**TASK DESCRIPTION:**
Print only the lines from the top of the data through the line with "C = sc.collection", both included, skipping every picture.

-------- COLLECTED MATERIAL

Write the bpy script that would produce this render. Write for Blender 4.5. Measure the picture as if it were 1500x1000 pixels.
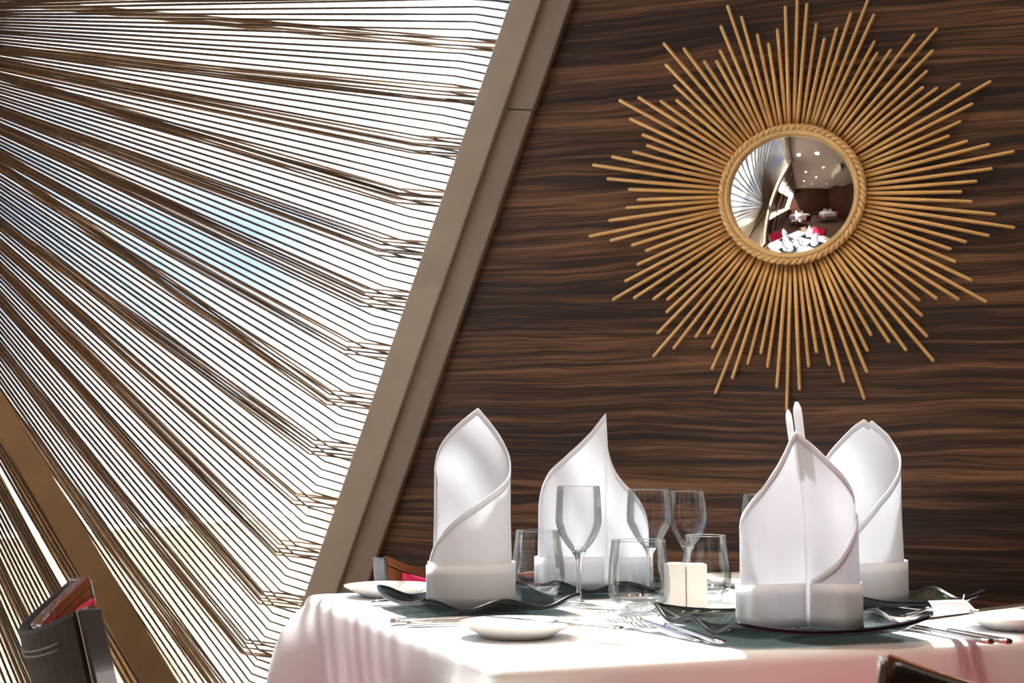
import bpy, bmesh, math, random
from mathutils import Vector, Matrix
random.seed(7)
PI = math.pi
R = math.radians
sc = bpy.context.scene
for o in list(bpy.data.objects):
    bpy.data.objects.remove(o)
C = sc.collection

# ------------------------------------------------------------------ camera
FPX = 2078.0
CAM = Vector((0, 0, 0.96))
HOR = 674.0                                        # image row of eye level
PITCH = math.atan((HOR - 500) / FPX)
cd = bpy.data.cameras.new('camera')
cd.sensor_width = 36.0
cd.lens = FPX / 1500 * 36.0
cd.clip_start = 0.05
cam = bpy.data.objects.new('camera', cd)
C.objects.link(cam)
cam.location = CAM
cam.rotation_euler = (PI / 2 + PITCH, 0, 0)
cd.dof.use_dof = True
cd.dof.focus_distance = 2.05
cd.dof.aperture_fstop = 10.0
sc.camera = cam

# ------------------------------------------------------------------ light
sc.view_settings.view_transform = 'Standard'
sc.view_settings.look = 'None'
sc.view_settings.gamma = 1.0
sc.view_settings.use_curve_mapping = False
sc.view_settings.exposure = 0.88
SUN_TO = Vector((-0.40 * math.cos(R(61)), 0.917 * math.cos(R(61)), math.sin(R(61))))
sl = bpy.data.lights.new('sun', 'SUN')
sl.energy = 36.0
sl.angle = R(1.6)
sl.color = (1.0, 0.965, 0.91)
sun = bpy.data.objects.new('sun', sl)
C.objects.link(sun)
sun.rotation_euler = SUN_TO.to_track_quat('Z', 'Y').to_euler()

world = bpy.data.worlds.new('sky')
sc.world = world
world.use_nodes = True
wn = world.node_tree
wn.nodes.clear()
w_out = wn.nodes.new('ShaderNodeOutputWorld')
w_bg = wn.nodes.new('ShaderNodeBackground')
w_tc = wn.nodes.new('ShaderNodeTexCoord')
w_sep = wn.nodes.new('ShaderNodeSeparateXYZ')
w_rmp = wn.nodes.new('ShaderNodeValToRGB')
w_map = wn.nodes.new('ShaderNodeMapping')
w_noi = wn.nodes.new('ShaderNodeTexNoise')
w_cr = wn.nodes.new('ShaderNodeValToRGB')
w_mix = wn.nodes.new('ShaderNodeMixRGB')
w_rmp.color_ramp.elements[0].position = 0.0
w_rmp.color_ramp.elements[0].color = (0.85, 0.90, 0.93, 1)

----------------

**SOLUTION TO THIS PROBLEM:**
Write the bpy script that would produce this render. Write for Blender 4.5. Measure the picture as if it were 1500x1000 pixels.
import bpy, bmesh, math, random
from mathutils import Vector, Matrix
random.seed(7)
PI = math.pi
R = math.radians
sc = bpy.context.scene
for o in list(bpy.data.objects):
    bpy.data.objects.remove(o)
C = sc.collection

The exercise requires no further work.